7 Myths About Social Dancing

Myth #1 – Social dancing is old-fashioned

Ballroom dancing is more than just your traditional Waltz and Jitterbug! Ballroom dancing is defined as any partner dance and includes a myriad of fun dances – you’re sure to find at least one favorite. Partner dancing is gaining popularity due to televised dance competitions and live music events at clubs and restaurants; finding somewhere to dance is definitely becoming easier to find!

Myth #2 – Dancing is only for (blank) people (young, old, advanced, etc.)

The social dance scene is a very diverse community. You will see people of all ages and backgrounds, all rallying around a common interest. Sometimes, retirees feel like they are the minority, other times, younger dancers feel the same way. You will see everything – from the tween getting ready for a school dance, a young professional having a good time with friends, middle-aged couples enjoying a date night, to retirees making more time for fun.

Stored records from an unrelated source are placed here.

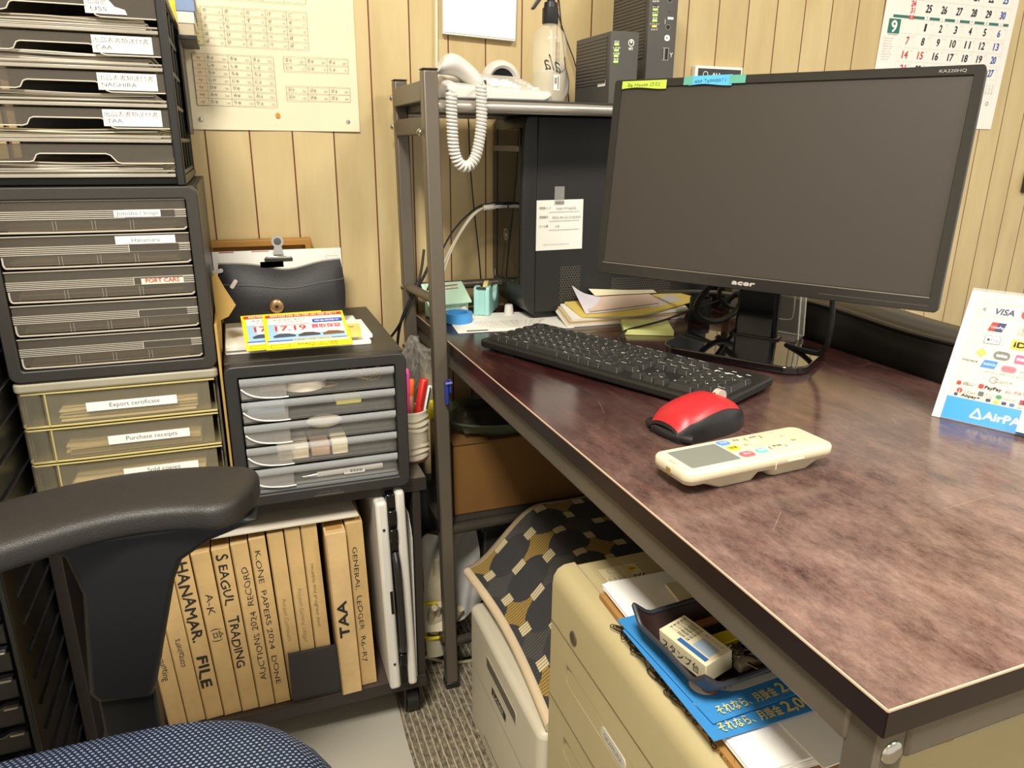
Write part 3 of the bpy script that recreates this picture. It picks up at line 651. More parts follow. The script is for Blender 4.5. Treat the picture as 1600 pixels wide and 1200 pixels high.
bm = B(); prism(bm, [(-.008, 0), (.010, 0), (.0075, .014), (-.0055, .014)], .002, K @ FS(0, -.003, .118)); lathe(bm, [(.0, .003), (.0105, .003), (.0105, 0), (0, 0)], n=24, M=K @ FS(.001, -.003, .141)); obj('grip', bm, STEEL, cl, smooth=True)
obj('grip_eye', lathe(B(), [(0, .0042), (.0028, .0042), (.006, .0038), (.0065, .003), (0, .003)], n=20, M=K @ FS(.001, -.003, .141)), mat('#6f6b64', .25, .9), cl, smooth=True)

ch = thing('zip_pouch', 'black nylon zip pouch standing on papers against the white forms', 'pouch', (.068, 1.33, .756))
PN = mat('#1d1d1f', .55, var=.1, bmp=.3, bscale=300); PO = T(.068, 1.318, .757)
def pf(u, v, s):                                     # front or back sheet of the pouch
    w = .101 + .004*math.sin(v*PI); x = -w+2*w*u
    sag = -.010*math.exp(-((u-.55)/.22)**2)*v + .004*v*abs(u-.5)
    bul = .020*math.sin(PI*min(max(u, 0), 1))**.4*math.sin(PI*min(v*.92+.06, 1))**.7
    return PO @ Vector((x, s*bul + .020*v, .093*v + sag*1.2))
bm = B(); grid(bm, lambda u, v: pf(u, v, -1), 18, 10); grid(bm, lambda u, v: pf(1-u, v, 1), 18, 10)
bmesh.ops.remove_doubles(bm, verts=bm.verts, dist=.002); obj('bag', bm, PN, ch, smooth=True)
obj('zip', tube(B(), [pf(u/18, 1, -.2)+Vector((0, 0, .001)) for u in range(19)], .0016, 6), mat('#8f8b80', .4), ch, smooth=True)
obj('flap_seam', tube(B(), [pf(u/18, .66, -1)+Vector((0, -.001, 0)) for u in range(19)], .0009, 5), mat('#5f5f62', .5), ch, smooth=True)
for (u, dz, ax) in ((.13, .72, 35), (.02, .90, 80)):
    p = pf(u, dz, -1) + Vector((0, -.003, 0))
    bm = B(); prism(bm, rrect(-.0035, -.013, .0035, .004, .003), .0016, T(*p) @ FS() @ RZ(-ax)); obj('zip_pull', bm, mat('#d8d5ce', .3, .3), ch, bevel=.0005)
p = pf(.43, .30, -1) + Vector((0, -.002, 0))
obj('snap_button', lathe(B(), [(0, .004), (.006, .0042), (.010, .0035), (.0122, .001), (.0122, 0), (0, 0)], n=24, M=T(*p) @ FS()), mat('#c39a6b', .25, .8), ch, smooth=True)
obj('button_eye', lathe(B(), [(0, .0052), (.003, .005), (.0032, .0035), (0, .0035)], n=16, M=T(*p) @ FS()), BLACKP, ch, smooth=True)
bm = B()
for q in range(1): grid(bm, lambda u, v: PO @ Vector((-.034+.038*u, -.004+.02, .088+.008*v+.001)), 4, 2, .002)
obj('loop_tab', bm, PN, ch)

solo('paper_pile', box(B(), -.033, .19, 1.175, 1.37, .737, .7435), mat('#f0ede4', .75), 'white envelopes at the bottom of the heap under the flyers', 'papers', bevel=.0012)
solo('printed_envelope', box(B(), -.032, .10, 1.172, 1.30, .7436, .7515, Matrix.Identity(4)), [mat('#efe9dc', .7, var=.04)], 'white printed envelope at the left under the flyers', 'envelope', bevel=.001)
solo('paper_sheet', box(B(), -.0, .192, 1.185, 1.30, 0, .006, T(.0, 0, .7436) @ T(.1, 1.24, 0) @ RZ(4) @ T(-.1, -1.24, 0)) if False else box(B(), .102, .195, 1.19, 1.305, .7436, .7500), [PAPER], 'white folded paper sticking out right of the yellow note', 'paper', bevel=.001)
yn = thing('sticky_note', 'pale yellow note with handwriting on the right of the flyers', 'note', (.15, 1.22, .7502))
bm = B(); box(bm, -.035, .035, -.045, .045, .7502, .7512, T(.146, 1.225, 0) @ RZ(-6)); obj('note', bm, mat('#e9d979', .7), yn)
a = Art(); [a.text(s, -.02, .02-.014*i, .006, mat('#9c8a45', .8, var=0), w=.045-.01*i, jit=.1) for i, s in enumerate(('2.2 領収書', 'テスト', '1,250'))]
a.obj('handwriting', yn, T(.146, 1.225, .7512) @ RZ(-6))
FYEL = mat('#f2e01c', .5, var=0); FB = mat('#9cc4e0', .5, var=0)
def flyer(label, M):
    t = thing('flyer', label, 'flyer', group='yellow car flyers on the small cabinet', M=M)
    bm = B(); box(bm, 0, .127, 0, .122, 0, .0005, M); obj('sheet', bm, FYEL, t)
    a = Art(); W_ = .127; H = .122
    a.rect(.004, .108, W_-.003, .118, RED); a.text('期間限定限定販売!!', W_/2, .1105, .0055, WHITE, 'c', w=.105)
    a.rect(.007, .030, W_-.005, .106, WHITE); a.rect(.006, .028, .02, .085, FB); a.rect(.02, .028, W_-.006, .048, FB)
    a.text('高価 買取 強化中', .015, .096, .005, INK, w=.05); a.text('ご来店 特典 実施', .015, .088, .004, RED, w=.045)
    a.rr(.075, .082, .122, .096, .003, BLUE); a.text('開催期間中', .079, .0865, .005, WHITE, w=.038)
    a.text('17.19', .017, .060, .017, RED, w=.046, bold=.0006); a.text('買取保証', .072, .064, .011, RED, w=.046, bold=.0004)
    a.line((.015, .079), (.07, .081), .003, mat('#e89a92', .6, var=0))
    for i, c in enumerate(('#3d4a60', '#454043', '#7c5636')): a.poly([(.012+.037*i, .043), (.022+.037*i, .051), (.036+.037*i, .050), (.046+.037*i, .044), (.045+.037*i, .038), (.013+.037*i, .037)], mat(c, .5, var=0))
    a.rect(.003, .024, .04, .028, BLUE); a.rect(.003, .0175, W_-.003, .024, WHITE); a.text('お気軽にお問い合わせください', .042, .0235, .004, RED, w=.075); a.line((.098, .027), (.123, .027), .002, BLUE)
    a.box(.007, .004, .034, .014, .0012, mat('#e08a1a', .6, var=0)); a.text('株式会社モータース販売', .045, .010, .004, mat('#6b6412', .6, var=0), w=.06); a.text('TEL 052-000', .06, .004, .004, mat('#6b6412', .6, var=0), w=.045)
    a.obj('print', t, M @ T(0, 0, .0005)); return t
flyer('yellow and red car flyer lying underneath, shifted to the left', T(-.002, 1.128, .7535) @ RZ(2) @ RX(13))
flyer('yellow and red car flyer lying on top of its twin', T(.026, 1.120, .7545) @ RZ(-.5) @ RX(13))
be = B(); prism(be, [(0, 0), (.0, .115), (.006, .125), (.016, .10), (.030, .072), (.018, .055), (.006, .05), (.004, 0)], .0012, T(-.0405, 1.19, .7395) @ RZ(0) @ FS())
be2 = B(); grid(be2, lambda u, v: Vector((-.0405+.004*math.sin(v*3), 1.115+.33*u, .735+.10*v*(1-.25*u))), 6, 6, 0)
solo('brown_envelope', box(be, -.0420, -.0385, 1.113, 1.42, .512, .80), mat('#b89650', .7), 'tan envelope wedged between the drawer stack and the small cabinet', 'envelope', bevel=.0004)
be2.free()

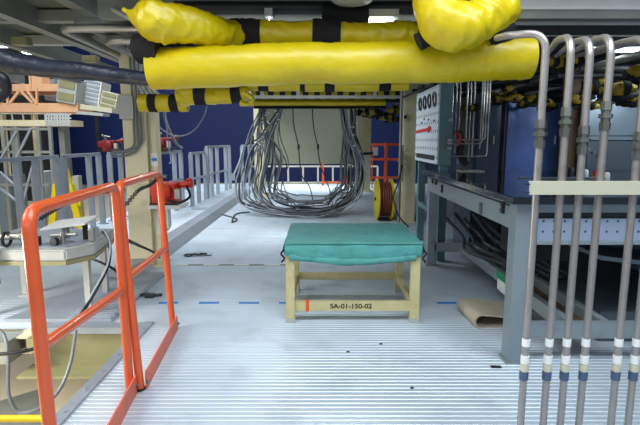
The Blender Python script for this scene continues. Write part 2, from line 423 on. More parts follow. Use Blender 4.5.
# ribbed ramp panel lying on the deck, left
q = [F(52,320,.03),F(116,320,.03),F(134,270,.03),F(100,266,.03)]
mb = MB(); mb.prism([Vector((v.x,v.y,.002)) for v in (Vector((-2.45,3.56,0)),Vector((-1.62,3.56,0)),Vector((-1.62,4.9,0)),Vector((-2.1,4.9,0)))],(0,0,.025))
pan = mb.build('ramp_panel','silver'); tag(pan,'grey ribbed ramp panel lying on the deck under the equipment tray','panel')
mb = MB()
for k in range(30):
    y = 3.6+k*.043; mb.span((-1.98+ .0*k,y,.027),(-1.64,y+.02,.034))
mb.build('ribs','edge',pan)

# ================= BEIGE COLUMN WITH EQUIPMENT (left) =================
cx, cy = -1.965, 5.2
g = thing('support_column','beige steel column left of the deck carrying conduits and an arrow sticker','column',(cx,cy+.12,0))
MB().span((cx-.14,cy,0),(cx+.11,cy+.26,2.43),bev=.006).build('shaft','beige',g)
MB().span((cx+.11,cy+.05,.0),(cx+.19,cy+.2,2.43)).build('flange','beige',g)
MB().span((cx-.19,cy-.03,0),(cx+.22,cy+.3,.02)).build('base_plate','beige',g)
bx = P(131,118,cy-.03)
MB().span((cx-.15,cy-.05,1.62),(cx-.0,cy,1.86),bev=.004).build('junction_box','lgrey',g)
pl = MB().span((cx+.05+.075,cy+.042,1.12),(cx+.2,cy+.05,1.26)).build('sticker','label',g)
mb = MB(); cc = Vector((cx+.162,cy+.039,1.19))
mb.prism([cc+Vector(v) for v in ((-.03,0,0),(-.002,0,.03),(-.002,0,.012),(.03,0,.02),(.03,0,-.02),(-.002,0,-.012),(-.002,0,-.03))],(0,.004,0)); mb.build('arrow','btape',pl)
for k,(dx,zz) in enumerate(((-.01,1.33),(.03,1.3),(.068,1.36))):
    mb = MB(); mb.tube(fillet([(cx+dx,cy-.03,2.4),(cx+dx,cy-.03,zz),(cx+dx-.12-.02*k,cy-.03,zz-.05-.02*k),(cx-.3,cy+.05,zz-.06-.02*k)],.08),.011,8); mb.build('conduit','cable',g)
# white shelf bracket and orange device
g = thing('wall_bracket','white bracket on the right side of the beige column under the orange device','bracket',(-1.72,5.3,.45))
MB().span((cx+.19,5.18,.38),(cx+.235,5.45,.70)).build('back_plate','white',g)
MB().span((cx+.1,5.14,.66),(cx+.46,5.46,.70)).build('shelf','white',g)
MB().span((cx+.235,5.2,.44),(cx+.3,5.3,.66)).build('gusset','white',g)
def device(name, c, s, col, label, cat='winch'):
    c = Vector(c); g = thing(name, label, cat, c)
    MB().box(c+Vector((0,0,.10*s)),(.22*s,.2*s,.2*s),bev=.02*s).build('housing',col,g)
    MB().lathe(c+Vector((.02*s,-.10*s,.12*s)),(0,-1,0),[(0,.06*s),(.05*s,.06*s),(.06*s,.04*s)],18).build('drum_cover',col,g)
    mb = MB(); mb.cyl(c+Vector((.1*s,0,.17*s)),c+Vector((.22*s,-.02*s,.19*s)),.03*s,12); mb.lathe(c+Vector((.2*s,-.02*s,.19*s)),(1,0,.1),[(0,.045*s),(.04*s,.045*s)],14); mb.build('motor',col,g)
    MB().box(c+Vector((-.14*s,-.02*s,.13*s)),(.1*s,.12*s,.1*s),bev=.02*s).build('gear_case',col,g)
    mb = MB(); mb.cyl(c+Vector((-.05*s,-.03*s,.19*s)),c+Vector((-.09*s,-.04*s,.29*s)),.022*s,10); mb.cyl(c+Vector((-.12*s,-.04*s,.28*s)),c+Vector((.02*s,-.05*s,.25*s)),.016*s,10); mb.build('crank_arm','fit',g)
    mb = MB(); mb.tube(catmull([c+Vector((.2*s,-.06*s,.17*s)),c+Vector((.24*s,-.1*s,.08*s)),c+Vector((.16*s,-.14*s,.03*s)),c+Vector((.05*s,-.16*s,.05*s))],5),.012*s,8); mb.build('supply_lead','rubber',g)
    MB().box(c+Vector((.13*s,-.09*s,.1*s)),(.05*s,.06*s,.09*s),bev=.006*s).build('name_block','lgrey',g)
    MB().box(c+Vector((0,0,.008*s)),(.26*s,.22*s,.016*s)).build('mounting_foot','dark',g)
    return g
device('cable_winch',(-1.70,5.3,.70),1.2,'red','large bright red winch on the white bracket beside the beige column')
mb = MB(); mb.tube(catmull([P(165,108,5.3),P(168,140,5.3),P(171,160,5.3),Vector((-1.64,5.25,1.15))],6),.008,6); tag(mb.build('lifting_cord','cablel'),'thin pale cord dropping to the large orange-red winch','cord')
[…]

Myth #3 – You must have a dance partner to social dance

Remember, dance is all about community. Both inside and outside of our dance studio, we promote the importance of the social dance world as an inclusive and inviting community. As an activity designed to be in a social environment, you do not need a partner to go social dancing; you just need a bit of bravery and a willingness to make new friends. Even if you bring a partner with you, it’s still a good idea to be willing to dance with other people as well. Dancing can contribute to a well-rounded and confident approach to meeting new people, and hopefully to make new friends! Our parties provide the perfect opportunity to dance with new friends under the watchful eyes of your instructors!

Myth #4 – Social dancing is only for meeting romantic partners

Meeting people and improved self confidence can help in finding a date if that is your goal; however, social dancing is not exclusively a dating service. Accepting an invitation to dance does not constitute interest outside of dancing – you can just go dancing to have fun! You can dance without worrying about romantic interest. Most people dance purely for the fun of it!

On the flip side., if you are looking for something more meaningful than a few dances, dancing provides a great opportunity. Not only does it improve your confidence and social skills, dancing provides a shared experience and common interest that you can discuss with potential partners. Dancing itself can act as an icebreaker during dates or social gatherings by giving you something to focus on and talk about, alleviating potential awkwardness or silences. You can share your enthusiasm for dancing and even teach your date some basic steps, creating a light and enjoyable atmosphere!

Myth #5 – You have to accept every invitation to dance

It is perfectly acceptable to say “no, thank you” when asked to dance. Maybe you need a break after a fast salsa, or perhaps you are in the middle of a conversation (or you just aren’t comfortable dancing with that specific person). As long as you are polite and respectful, it is perfectly fine to decline. If you want them to ask again later, feel free to let them know!

Myth #6 – Social dancing is only for people who really know what they’re doing

You may think that “only good dancers go dancing”, but how did they get so good? Social dancing makes you a good dancer! Those same dancers you are talking about were once beginners. Social dancing (especially at one of our parties) is a laid back way to have fun and focus more on dancing rather than the precision of steps and technique. Social dancing enhances partnering skills and improves creative thinking skills (especially when you have to maneuver crowded floors).

Myth #7 – Social dancing teaches you bad dancing habits

If you value technique and correct styling on the dance floor., you may be unsure that social dancing is for you. Perhaps you’ve heard that social dancers do not have good technique or other bad habits. While social dancing is not as formal as dancing in a showcase or competition, social dancing allows you to focus on skills that social dancing thrives on, such as lead and follow, floorcraft, musicality, and expression.